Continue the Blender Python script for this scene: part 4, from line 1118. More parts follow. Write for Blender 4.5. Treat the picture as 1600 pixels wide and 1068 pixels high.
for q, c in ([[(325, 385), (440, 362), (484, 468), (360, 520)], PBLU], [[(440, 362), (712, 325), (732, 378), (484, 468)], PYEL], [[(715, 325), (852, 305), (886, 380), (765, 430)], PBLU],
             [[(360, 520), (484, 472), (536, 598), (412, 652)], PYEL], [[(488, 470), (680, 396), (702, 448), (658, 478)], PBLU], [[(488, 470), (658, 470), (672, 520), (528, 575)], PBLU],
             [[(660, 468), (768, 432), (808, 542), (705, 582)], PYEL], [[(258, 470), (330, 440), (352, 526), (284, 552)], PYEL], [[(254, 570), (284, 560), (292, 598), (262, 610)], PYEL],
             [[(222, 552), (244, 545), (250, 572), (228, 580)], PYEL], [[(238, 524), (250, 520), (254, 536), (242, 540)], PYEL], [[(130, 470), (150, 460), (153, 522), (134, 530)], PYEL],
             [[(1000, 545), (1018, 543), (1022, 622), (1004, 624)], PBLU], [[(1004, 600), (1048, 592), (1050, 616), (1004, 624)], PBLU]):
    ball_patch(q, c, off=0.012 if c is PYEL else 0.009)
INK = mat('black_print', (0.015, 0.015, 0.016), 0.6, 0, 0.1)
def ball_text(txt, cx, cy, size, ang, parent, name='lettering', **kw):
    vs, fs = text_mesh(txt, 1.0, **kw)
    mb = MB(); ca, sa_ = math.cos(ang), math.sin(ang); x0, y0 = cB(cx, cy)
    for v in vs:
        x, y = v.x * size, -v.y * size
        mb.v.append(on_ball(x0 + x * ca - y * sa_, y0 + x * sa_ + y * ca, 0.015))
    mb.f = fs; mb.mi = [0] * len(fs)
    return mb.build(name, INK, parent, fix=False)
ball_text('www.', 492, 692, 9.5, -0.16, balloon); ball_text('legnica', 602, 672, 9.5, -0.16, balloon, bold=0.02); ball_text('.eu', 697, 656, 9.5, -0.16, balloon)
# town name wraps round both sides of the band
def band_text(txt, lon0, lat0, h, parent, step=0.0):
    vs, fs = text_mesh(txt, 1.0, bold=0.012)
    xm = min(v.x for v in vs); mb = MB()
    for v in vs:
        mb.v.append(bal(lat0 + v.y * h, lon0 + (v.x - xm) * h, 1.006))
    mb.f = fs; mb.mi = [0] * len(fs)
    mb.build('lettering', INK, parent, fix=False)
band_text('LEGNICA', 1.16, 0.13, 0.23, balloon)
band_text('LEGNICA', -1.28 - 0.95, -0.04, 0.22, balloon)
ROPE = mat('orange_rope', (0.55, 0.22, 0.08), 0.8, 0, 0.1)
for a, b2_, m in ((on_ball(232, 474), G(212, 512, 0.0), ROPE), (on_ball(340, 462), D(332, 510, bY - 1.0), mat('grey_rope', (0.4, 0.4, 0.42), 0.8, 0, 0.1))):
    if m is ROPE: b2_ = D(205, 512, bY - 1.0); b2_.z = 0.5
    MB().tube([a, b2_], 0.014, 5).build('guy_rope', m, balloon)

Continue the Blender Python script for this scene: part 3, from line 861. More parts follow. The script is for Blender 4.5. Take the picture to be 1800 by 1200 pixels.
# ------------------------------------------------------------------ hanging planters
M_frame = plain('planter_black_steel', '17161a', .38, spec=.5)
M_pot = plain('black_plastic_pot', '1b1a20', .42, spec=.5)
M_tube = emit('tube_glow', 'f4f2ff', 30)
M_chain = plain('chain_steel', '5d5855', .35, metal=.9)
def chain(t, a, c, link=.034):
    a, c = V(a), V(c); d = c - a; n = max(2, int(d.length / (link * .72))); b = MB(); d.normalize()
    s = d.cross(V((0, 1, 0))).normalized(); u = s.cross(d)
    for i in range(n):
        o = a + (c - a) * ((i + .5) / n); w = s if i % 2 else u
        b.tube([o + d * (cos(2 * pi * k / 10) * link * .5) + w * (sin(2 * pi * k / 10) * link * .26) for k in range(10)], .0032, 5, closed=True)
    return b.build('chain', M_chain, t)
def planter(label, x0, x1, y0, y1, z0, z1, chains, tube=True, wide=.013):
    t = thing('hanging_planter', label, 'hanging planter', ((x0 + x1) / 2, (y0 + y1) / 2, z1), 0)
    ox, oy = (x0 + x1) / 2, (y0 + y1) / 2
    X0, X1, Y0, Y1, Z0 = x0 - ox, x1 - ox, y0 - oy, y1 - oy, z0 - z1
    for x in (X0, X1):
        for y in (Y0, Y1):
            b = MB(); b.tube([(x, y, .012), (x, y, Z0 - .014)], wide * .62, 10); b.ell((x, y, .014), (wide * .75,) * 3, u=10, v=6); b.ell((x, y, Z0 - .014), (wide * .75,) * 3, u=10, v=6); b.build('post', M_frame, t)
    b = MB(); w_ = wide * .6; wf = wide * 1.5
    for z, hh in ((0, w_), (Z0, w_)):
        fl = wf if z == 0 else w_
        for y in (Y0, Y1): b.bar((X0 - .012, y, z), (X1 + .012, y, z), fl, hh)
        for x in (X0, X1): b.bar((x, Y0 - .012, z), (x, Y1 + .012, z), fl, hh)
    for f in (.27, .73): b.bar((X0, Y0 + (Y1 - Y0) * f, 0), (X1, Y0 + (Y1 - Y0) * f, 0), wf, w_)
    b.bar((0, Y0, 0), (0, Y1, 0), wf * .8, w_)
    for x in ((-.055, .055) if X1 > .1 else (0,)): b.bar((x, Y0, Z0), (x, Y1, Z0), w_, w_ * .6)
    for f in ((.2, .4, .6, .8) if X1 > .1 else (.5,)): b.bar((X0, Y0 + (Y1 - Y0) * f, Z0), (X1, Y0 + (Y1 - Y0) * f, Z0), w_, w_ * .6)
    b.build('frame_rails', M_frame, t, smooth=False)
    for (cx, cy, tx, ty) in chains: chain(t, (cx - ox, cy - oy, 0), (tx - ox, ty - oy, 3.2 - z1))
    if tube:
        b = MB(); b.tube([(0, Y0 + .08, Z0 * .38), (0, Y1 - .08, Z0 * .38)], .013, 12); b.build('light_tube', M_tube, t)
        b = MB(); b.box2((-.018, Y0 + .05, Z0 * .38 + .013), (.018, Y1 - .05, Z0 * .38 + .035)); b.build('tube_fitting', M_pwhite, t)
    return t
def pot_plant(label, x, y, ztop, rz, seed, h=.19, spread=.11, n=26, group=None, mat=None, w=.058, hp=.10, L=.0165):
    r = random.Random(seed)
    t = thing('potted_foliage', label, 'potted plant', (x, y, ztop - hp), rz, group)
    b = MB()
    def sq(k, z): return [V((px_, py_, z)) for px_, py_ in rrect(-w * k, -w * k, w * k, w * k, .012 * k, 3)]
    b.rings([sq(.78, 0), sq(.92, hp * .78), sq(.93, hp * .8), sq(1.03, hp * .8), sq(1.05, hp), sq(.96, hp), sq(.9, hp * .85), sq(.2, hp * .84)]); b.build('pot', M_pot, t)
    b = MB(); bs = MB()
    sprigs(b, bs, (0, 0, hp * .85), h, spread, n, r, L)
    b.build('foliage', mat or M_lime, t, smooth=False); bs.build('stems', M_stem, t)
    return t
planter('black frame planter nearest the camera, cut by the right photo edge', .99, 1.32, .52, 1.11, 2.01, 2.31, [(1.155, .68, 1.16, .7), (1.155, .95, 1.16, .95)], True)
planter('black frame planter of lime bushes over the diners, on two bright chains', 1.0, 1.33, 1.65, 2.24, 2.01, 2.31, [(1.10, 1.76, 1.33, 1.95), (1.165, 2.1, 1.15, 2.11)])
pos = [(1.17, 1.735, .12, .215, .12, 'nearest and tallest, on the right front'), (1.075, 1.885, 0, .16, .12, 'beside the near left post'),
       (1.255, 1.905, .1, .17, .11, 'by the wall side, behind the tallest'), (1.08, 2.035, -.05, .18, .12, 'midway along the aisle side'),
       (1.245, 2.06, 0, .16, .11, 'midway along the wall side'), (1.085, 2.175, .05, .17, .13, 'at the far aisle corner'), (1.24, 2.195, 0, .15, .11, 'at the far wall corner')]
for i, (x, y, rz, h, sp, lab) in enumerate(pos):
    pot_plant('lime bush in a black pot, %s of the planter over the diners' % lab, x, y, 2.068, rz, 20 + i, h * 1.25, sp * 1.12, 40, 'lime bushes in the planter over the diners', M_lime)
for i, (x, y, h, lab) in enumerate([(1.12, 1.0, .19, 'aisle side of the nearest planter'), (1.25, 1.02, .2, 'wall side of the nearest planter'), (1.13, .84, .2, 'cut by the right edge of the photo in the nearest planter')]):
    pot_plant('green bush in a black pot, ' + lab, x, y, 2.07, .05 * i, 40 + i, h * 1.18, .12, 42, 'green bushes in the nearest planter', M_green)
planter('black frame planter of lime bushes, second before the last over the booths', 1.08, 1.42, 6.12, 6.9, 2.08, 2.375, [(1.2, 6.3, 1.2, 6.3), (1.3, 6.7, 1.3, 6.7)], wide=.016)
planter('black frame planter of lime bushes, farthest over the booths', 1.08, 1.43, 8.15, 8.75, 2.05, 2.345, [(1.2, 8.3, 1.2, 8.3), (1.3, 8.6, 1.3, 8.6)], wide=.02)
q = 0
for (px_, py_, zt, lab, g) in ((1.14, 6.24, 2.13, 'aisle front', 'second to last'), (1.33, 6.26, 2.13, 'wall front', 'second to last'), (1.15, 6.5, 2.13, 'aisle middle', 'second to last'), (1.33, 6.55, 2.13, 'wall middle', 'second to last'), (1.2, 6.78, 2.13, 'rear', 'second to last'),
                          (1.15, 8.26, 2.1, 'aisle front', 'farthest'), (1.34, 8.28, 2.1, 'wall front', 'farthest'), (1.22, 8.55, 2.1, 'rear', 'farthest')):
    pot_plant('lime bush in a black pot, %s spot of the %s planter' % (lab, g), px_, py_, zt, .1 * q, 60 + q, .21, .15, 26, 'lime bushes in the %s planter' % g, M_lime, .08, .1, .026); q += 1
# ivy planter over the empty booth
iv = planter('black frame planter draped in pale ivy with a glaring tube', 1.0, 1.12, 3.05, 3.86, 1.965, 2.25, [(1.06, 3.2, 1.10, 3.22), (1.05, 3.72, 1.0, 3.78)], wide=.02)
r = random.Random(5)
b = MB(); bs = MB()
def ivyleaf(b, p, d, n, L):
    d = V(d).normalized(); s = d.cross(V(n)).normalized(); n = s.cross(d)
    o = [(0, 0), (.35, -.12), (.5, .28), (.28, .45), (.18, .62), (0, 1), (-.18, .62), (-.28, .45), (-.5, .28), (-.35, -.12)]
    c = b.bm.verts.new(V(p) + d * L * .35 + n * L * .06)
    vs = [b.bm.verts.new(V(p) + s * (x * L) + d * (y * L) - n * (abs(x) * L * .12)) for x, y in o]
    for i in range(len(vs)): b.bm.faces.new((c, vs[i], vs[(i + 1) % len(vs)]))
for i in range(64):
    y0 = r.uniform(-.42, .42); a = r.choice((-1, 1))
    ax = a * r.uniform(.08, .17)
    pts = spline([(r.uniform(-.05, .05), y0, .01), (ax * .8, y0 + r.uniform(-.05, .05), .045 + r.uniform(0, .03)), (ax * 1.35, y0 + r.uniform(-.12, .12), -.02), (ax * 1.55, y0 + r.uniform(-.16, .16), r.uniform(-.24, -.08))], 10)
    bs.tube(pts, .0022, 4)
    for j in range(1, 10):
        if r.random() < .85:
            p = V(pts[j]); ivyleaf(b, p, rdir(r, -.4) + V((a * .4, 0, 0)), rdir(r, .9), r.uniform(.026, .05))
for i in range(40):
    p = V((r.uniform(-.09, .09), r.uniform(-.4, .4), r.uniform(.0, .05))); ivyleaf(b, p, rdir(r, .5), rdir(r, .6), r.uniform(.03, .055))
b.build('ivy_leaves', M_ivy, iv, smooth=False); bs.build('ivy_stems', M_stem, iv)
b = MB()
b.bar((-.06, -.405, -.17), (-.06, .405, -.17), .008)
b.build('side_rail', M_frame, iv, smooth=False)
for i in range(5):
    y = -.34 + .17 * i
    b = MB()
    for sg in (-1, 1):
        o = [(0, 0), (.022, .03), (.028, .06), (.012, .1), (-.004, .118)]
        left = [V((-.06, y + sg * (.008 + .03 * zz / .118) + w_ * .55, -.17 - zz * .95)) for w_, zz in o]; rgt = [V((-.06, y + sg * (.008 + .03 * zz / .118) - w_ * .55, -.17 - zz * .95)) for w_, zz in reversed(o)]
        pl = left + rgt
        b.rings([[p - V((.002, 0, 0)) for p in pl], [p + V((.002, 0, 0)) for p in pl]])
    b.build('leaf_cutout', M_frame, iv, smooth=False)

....

● **WHAT YOU WILL DO**
Find the lines with the string "Continue" and reproduce them.

● **TASK RESULT**
Continue the Blender Python script for this scene: part 4, from line 1118. More parts follow. Write for Blender 4.5. Treat the picture as 1600 pixels wide and 1068 pixels high.
Continue the Blender Python script for this scene: part 3, from line 861. More parts follow. The script is for Blender 4.5. Take the picture to be 1800 by 1200 pixels.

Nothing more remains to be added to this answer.